Fu l'inizio di una leggendaria amicizia, nella vita e nella morte, ed i nomi di Minamoto no Yoshitsune e Musashibô Benkei rimasero per sempre indissolubilmente legati. Un episodio della loro saga viene narrato da Akira Kurosawa nella sua prima opera jidai: Tora no ofumu otokotachi.

Dopo lo scontro navale di Dannoura il battello su cui si trovavano sia Benkei che Yoshitsune venne assalito dalla furia degli elementi, cui si aggiungevano gli innumerevoli spettri dei guerrieri periti nella battaglia.

La maggior parte di loro condannata a vagare per sempre senza pace, essendo affondati con le loro navi senza avere ottenuto una morte onorevole con le armi in pugno.

La stampa di Utagawa Kuniyoshi (1798-1861, che in questa opera si firma Ichiyusai Kuniyoshi) ci mostra Benkei, ritto sulla poppa della nave, affrontare impavido sia gli elementi avversi della natura che la schiera di spettri.

La vicenda viene narrata nell'opera del teatro nô chiamata Funa Benkei (Benkei sulla nave).

 

Ancora Tsukioka Yoshitoshi ci propone una stampa che rafffigura i due temibili guerrieri, qui in età relativamente matura.

In realtà la vita di Yoshitsune si spense a 28 anni, vittima dell'odio del potente fratello Minamoto no Yoritomo, preceduto di poco nell'aldilà da Saito Benkei che si era immolato contro i nemici per dargli tempo di sottrarsi alla cattura compiendo seppuku. Beneki aveva invece circa 34 anni.

Qui li vediamo, probabilmente in un momento di pausa nel corso di una delle tante battaglie che affrontarono assieme, fermarsi ad ammirare lo spettacolo dei ciliegi in fiore, offerto da un modesto quanto splendido alberello.

 

 

 

 

 

 

 

 

 

 

 

 

 

 

 

 

Molti dei personaggi, più o meno leggendari, che attorniavano Minamoto no Yoshitsune nelle sue imprese sono fortemente caratterizzati nelle rappresentazioni degli artisti.

Ise no Saburo Yoshimori fu un fedele seguace di Yoshitsune, che aveva scoperto per caso quando si nascondeva nel tempio di Kurama.

Ise no Saburo era infatti conosciuto come un grande cacciatore dalla forza smisurata, e la stampa di Kuniyoshi lo raffigura armato di una enorme ascia.

Partecipò a molte delle imprese di Yoshitsune, tra cui ovviamente quella di Dannoura più volte citata, e trovò morte gloriosa durante la battaglia del monte Suzuka, nella provincia di Ise di cui era originario.
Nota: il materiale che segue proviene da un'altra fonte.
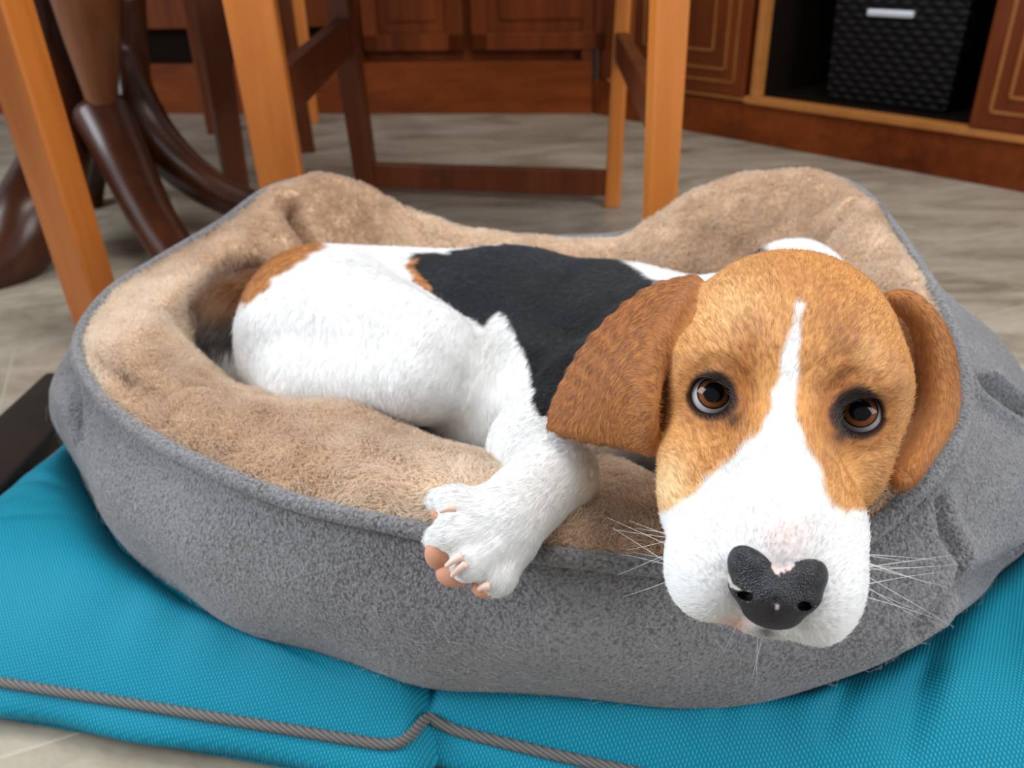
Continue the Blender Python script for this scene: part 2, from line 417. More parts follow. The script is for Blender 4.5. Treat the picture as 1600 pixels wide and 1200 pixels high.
def door(fr, s0, s1, z0, z1, parent, rail=0.045, name='door'):
    d = boxes(name, fr, [(s0, s1, -0.004, 0.016, z0, z0 + rail), (s0, s1, -0.004, 0.016, z1 - rail, z1),
                         (s0, s0 + rail, -0.004, 0.016, z0, z1), (s1 - rail, s1, -0.004, 0.016, z0, z1)], M_cab, parent, 0.003)
    boxes('door_panel', fr, [(s0 + rail - 0.002, s1 - rail + 0.002, 0.008, 0.016, z0 + rail - 0.002, z1 - rail + 0.002),
                        (s0 + rail + 0.03, s1 - rail - 0.03, 0.002, 0.01, z0 + rail + 0.03, z1 - rail - 0.03)], M_cab, d, 0.004)
    return d
door(fb, s_l + 0.03, s_div - 0.012, 0.17, 0.82, cab)
door(fb, s_div + 0.012, sz(955, 60, fb)[0], 0.17, 0.82, cab)
s_a = sz(200, 40, fb)[0]
for k in range(2):
    z0 = 0.235 + k * 0.29
    boxes('drawer', fb, [(s_a - 0.5, s_l - 0.03, -0.004, 0.03, z0, z0 + 0.27)], M_cab, cab, 0.004)
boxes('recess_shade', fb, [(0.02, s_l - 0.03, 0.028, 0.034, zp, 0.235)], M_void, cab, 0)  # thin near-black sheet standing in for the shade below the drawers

# ------------------------------------------------------------------ angled right cabinet
fr = frame(CORNER, (0.977, 1.54))
fr = (fr[0], fr[1], fr[2])
Lr = 1.95
cr_ = empty('angled_cabinet', tuple(fr[0]))
tag(cr_, 'cherry cabinet with pale inlay lines and an open black niche, right background', 'cabinet')
z_sh = sz(1350, 176, fr)[1]; 
s_n0 = sz(1184, 130, fr)[0]; s_n1 = sz(1516, 190, fr)[0]
s_d0 = sz(1166, 130, fr)[0]
z_pl = sz(1300, 181, fr)[1]
boxes('plinth', fr, [(0.0, Lr, 0.004, 0.3, 0, z_pl)], M_cabx, cr_)
boxes('carcass', fr, [(0.0, s_n0 - 0.002, 0.02, 0.4, z_pl, 0.85), (s_n1 + 0.002, Lr, 0.02, 0.4, z_pl, 0.85),
                      (s_n0 - 0.01, s_n1 + 0.01, 0.38, 0.4, z_pl, 0.85), (s_n0 - 0.01, s_n1 + 0.01, 0.02, 0.4, 0.60, 0.85)], M_cab, cr_)
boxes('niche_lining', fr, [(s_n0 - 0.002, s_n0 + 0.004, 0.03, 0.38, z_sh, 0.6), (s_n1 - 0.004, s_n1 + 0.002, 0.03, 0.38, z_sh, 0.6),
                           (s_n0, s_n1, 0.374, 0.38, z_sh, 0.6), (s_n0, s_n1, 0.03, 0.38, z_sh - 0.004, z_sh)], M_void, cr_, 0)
boxes('shelf_edge', fr, [(s_d0, Lr, -0.004, 0.03, z_pl, z_sh)], M_trim, cr_)
boxes('shelf_edge', fr, [(0.06, s_d0, -0.002, 0.02, z_pl + 0.004, z_pl + 0.012)], M_trim, cr_, 0.001)
boxes('upright_strip', fr, [(s_n0 - 0.016, s_n0, -0.004, 0.03, z_sh, 0.85)], M_trim, cr_)
def inlaid_door(s0, s1, z0, z1, insets, wline=0.007):
    d = boxes('door', fr, [(s0, s1, -0.006, 0.022, z0, z1)], M_cab, cr_, 0.003)
    L_ = []
    for k in insets:
        a0, a1, b0, b1 = s0 + k, s1 - k, z0 + k, z1 - k
        L_ += [(a0, a1, -0.0085, -0.004, b0, b0 + wline), (a0, a1, -0.0085, -0.004, b1 - wline, b1),
               (a0, a0 + wline, -0.0085, -0.004, b0, b1), (a1 - wline, a1, -0.0085, -0.004, b0, b1)]
    boxes('inlay_lines', fr, L_, M_inlay, d, 0.0008)
s_i = [sz(1118, 74, fr), sz(1137, 100, fr), sz(1150, 123, fr)]
s_r = s_d0 - 0.002
inlaid_door(0.09, s_r, z_pl + 0.012, 0.82, sorted([s_r - s_i[2][0], s_r - s_i[1][0], s_r - s_i[0][0]]), 0.006)
s_j = sz(1545, 180, fr), sz(1577, 154, fr)
inlaid_door(s_n1, s_n1 + 0.42, z_sh, 0.82, [s_j[0][0] - s_n1, s_j[1][0] - s_n1], 0.007)
inlaid_door(s_n1 + 0.43, s_n1 + 0.85, z_sh, 0.82, [s_j[0][0] - s_n1, s_j[1][0] - s_n1], 0.007)
boxes('worktop', fr, [(0, Lr, -0.02, 0.42, 0.85, 0.88)], M_cabx, cr_)

# woven basket in the niche
b0 = sz(1298, 143, fr, 0.10); b1 = sz(1474, 168, fr, 0.07)
sb0, sb1 = b0[0], b1[0]
bk = empty('woven_basket', tuple(fr[0] + fr[1] * (sb0 + sb1) / 2 + fr[2] * 0.2 + np.array([0, 0, z_sh])))
tag(bk, 'black woven rattan basket with a pale handle, standing in the open cabinet niche', 'basket')
def basket_body():
    w_, d_, h_ = sb1 - sb0, 0.26, 0.27
    t0 = 0.085; nz = 150
    per = []; n1 = 150; n2 = 120
    for k in range(n1): per.append((sb0 + w_ * k / n1, t0, 0))
    for k in range(n2): per.append((sb1, t0 + d_ * k / n2, 1))
    for k in range(n1): per.append((sb1 - w_ * k / n1, t0 + d_, 2))
    for k in range(n2): per.append((sb0, t0 + d_ - d_ * k / n2, 3))
    nrm = [(0, -1), (1, 0), (0, 1), (-1, 0)]
    n = len(per); V = np.zeros((n, nz, 3)); zz = np.linspace(0, h_, nz)
    for i, (s, t, f) in enumerate(per):
        u = (s if f in (0, 2) else t) / 0.016
        v = zz / 0.014
        row = np.floor(v)
        hgt = 0.004 * np.abs(np.sin(np.pi * v)) * (0.55 + 0.45 * np.sin(np.pi * (u + row)))
        fl = 1.0 + 0.06 * zz / h_
        ns, nt_ = nrm[f]; cs, ct = (sb0 + sb1) / 2, t0 + d_ / 2
        S = cs + (s - cs) * fl + ns * hgt; T_ = ct + (t - ct) * fl + nt_ * hgt
        V[i] = fr[0] + fr[1] * S[:, None] + fr[2] * T_[:, None] + np.array([0, 0, 1.0]) * (z_sh + 0.001 + zz)[:, None]
    big_mesh('basket_body', V.reshape(-1, 3), grid_quads(n, nz, True)[:, ::-1], M_rattan, bk)
    boxes('basket_base', fr, [(sb0, sb1, t0, t0 + d_, z_sh, z_sh + 0.01)], M_rattan, bk)
    boxes('rim', fr, [(sb0 - 0.012, sb1 + 0.012, t0 - 0.012, t0 + 0.004, z_sh + h_, z_sh + h_ + 0.018), (sb0 - 0.012, sb1 + 0.012, t0 + d_ - 0.004, t0 + d_ + 0.012, z_sh + h_, z_sh + h_ + 0.018),
                      (sb0 - 0.012, sb0 + 0.004, t0, t0 + d_, z_sh + h_, z_sh + h_ + 0.018), (sb1 - 0.004, sb1 + 0.012, t0, t0 + d_, z_sh + h_, z_sh + h_ + 0.018)], M_rattan, bk, 0.005)
    h0 = sz(1357, 18, fr, 0.078); h1 = sz(1430, 24, fr, 0.078)
    za = (h0[1] + h1[1]) / 2
    boxes('handle', fr, [(h0[0], h1[0], t0 - 0.016, t0 - 0.004, za - 0.007, za + 0.007)], M_steel, bk, 0.004)
basket_body()

# ------------------------------------------------------------------ chairs and table
def leg_through(name, px0, px1, Y, w0, w1, mat, parent, rot=0.0, dfac=1.0, top_z=0.45):
    a = atY(*px0, Y); b = atY(*px1, Y)
    d = (b - a) / (b[2] - a[2])
    foot = a + d * (0 - a[2]); top = a + d * (top_z - a[2])
    mid = a + d * (0.2 - a[2])
    return beam(name, [(foot, w1, w1 * dfac), (mid, (w0 + w1) / 2, (w0 + w1) / 2 * dfac), (top, w0, w0 * dfac)], mat, parent, rot), foot, top
def seat(parent, pts, z=0.45, mat=None):
    pts = [np.array([p[0], p[1], z]) for p in pts]; c = sum(pts) / 4
    V = [c + (p - c) * 1.06 for p in pts] + [c + (p - c) * 1.06 + np.array([0, 0, 0.035]) for p in pts]
    o = mesh_obj('seat', V, [[3, 2, 1, 0], [4, 5, 6, 7], [0, 1, 5, 4], [1, 2, 6, 5], [2, 3, 7, 6], [3, 0, 4, 7]], mat or M_chair_dark, parent, smooth=False)
    bevel(o, 0.01, 3)
ch = empty('dining_chair', (-0.05, 1.3, 0))
tag(ch, 'orange-brown wooden dining chair with low stretchers standing right behind the dog bed', 'chair')
l1, f1, t1 = leg_through('leg', (1046, 0), (1030, 330), 0.95, 0.036, 0.031, M_chair, ch, rot=0.12)
l2, f2, t2 = leg_through('leg', (391, 0), (440, 280), 1.12, 0.062, 0.056, M_chair, ch, rot=0.05, dfac=0.5)
l3, f3, t3 = leg_through('leg', (971, 60), (957, 320), 1.53, 0.026, 0.028, M_chair, ch, rot=-0.25)
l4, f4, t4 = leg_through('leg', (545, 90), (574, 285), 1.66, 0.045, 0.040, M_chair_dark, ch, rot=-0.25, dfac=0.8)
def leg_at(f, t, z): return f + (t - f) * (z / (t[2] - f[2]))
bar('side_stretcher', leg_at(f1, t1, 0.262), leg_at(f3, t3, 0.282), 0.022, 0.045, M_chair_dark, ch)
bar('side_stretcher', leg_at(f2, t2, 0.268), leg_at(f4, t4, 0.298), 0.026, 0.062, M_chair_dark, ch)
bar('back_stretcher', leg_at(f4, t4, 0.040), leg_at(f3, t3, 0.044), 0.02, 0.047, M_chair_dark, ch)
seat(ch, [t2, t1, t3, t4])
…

Kuniyoshi lo raffigura come un giovane dallo sguardo fiero, che indossa una pelliccia come si conviene ad un cacciatore, e che oltre alla  grande ascia porta alla cintura le due spade del samurai.

 

 

 

 

 

 

 

 

 

 

 

 

Taira no Tomomori, come il nome dovrebbe immediatamente far comprendere, fu invece un fiero nemico di Minamoto no Yoshitsune.

Nella stampa di Utagawa Yoshiiku (1833-1904) viene raffigurata la sua morte gloriosa nella più volte citata battaglia di Dannoura.

Valoroso generale, quando vide che la flotta degli Heike non aveva più scampo di fronte agli assalti dei Genji, decise di porre fine ai suoi giorni esclamando Miru beki hodo no koto o mitsu! (quello che dovevo vedere l'ho visto).

Il suo corpo, ancora rivestito dell'armatura, affonda assieme alla grande ancora cui si è legato, turbando la quiete delle creature marine.

Ma Tomotori tornerà anche a turbare i suoi irriducibili nemici: il suo spettro perseguiterà le schiere dei Minamoto, affondando diverse navi, e sarà proprio lui a guidare l'armata di spettri contro la nave spavaldamente guidata da Benkei, nell'episodio di cui abbiamo parlato prima, che veniva spesso recitato nel teatro noh con il titolo di Funa Benkei, e approdò in epoca Meiji ossia nel tardo 1800 al più popolare teatro kabuki.

L'album che occupa illusionisticamente la parte superiore della stampa reca il titolo di Maboroshi, che può essere reso sia con miraggio che con spettro e raffigura un volo di oche selvatiche.